The two vessels set sail from Boston in the year 1787, amid the farewells of the people of the city, who took a deep interest in the enterprise. After visiting the Oregon coast and discovering a great river, which received the name of the ship, the Columbia, the vessels proceeded to the Hawaiian and other islands of the Pacific.

In the summer of 1790 the expedition returned to Boston, and was received with acclaim. Cannon were fired in salute, and the cheers of the people greeted the returning voyagers. Governor John Hancock gave

an entertainment in honor of the officers and owners. A procession escorted the returned

adventurers about the streets, Captain Gray walking arm-in-arm with a Hawaiian chief who had accompanied the party to this country, and who was the first of his race to be seen in the streets of Boston. The chief is described as wearing one of the famous cloaks with accompanying helmet, formed of yellow and scarlet feathers, the badge of royalty.

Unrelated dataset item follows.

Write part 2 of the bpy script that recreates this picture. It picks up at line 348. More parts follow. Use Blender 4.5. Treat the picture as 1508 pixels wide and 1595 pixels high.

At an early period in the intercourse of the natives with white men the traffic in sandalwood assumed a great importance. The chiefs perceived the great value which the white man placed upon this wood, and claimed for themselves exclusive rights in the whole traffic. They despatched parties of men from time to time with instructions to penetrate into the interior in search of trees. The labor was arduous, and the periods of absence from the villages and from their families were long and exceedingly irksome to the men who were so unfortunate as to be included in these expeditions. But the rewards to the chiefs were great; for they received, by way of barter, quite often the two things which they most greatly coveted,

-fire-arms and ammunition,- and, in many cases, intoxicants.

So earnestly was the trade in sandalwood prosecuted and so vigorously was the search for it continued that not many years elapsed before the supply began to be exhausted; and at the present day the sandalwood tree is popularly believed to be extinct in the Islands. It has been said that the native common people, to whom the search for sandalwood was, as already said, exceedingly burdensome, in their determination to do away with their enforced labor, were accustomed, during their expeditions, to destroy all the young trees which chanced to come in their way. Scientists, it should be added, however, who are familiar with the appearance and habits of this tree, are authority for the statement that some fine specimens of the sandalwood tree are still to be found in the remote parts of the Islands; and it is not wholly impossible that with proper government supervision this valuable wood may yet again become an important article of Hawaiian commerce.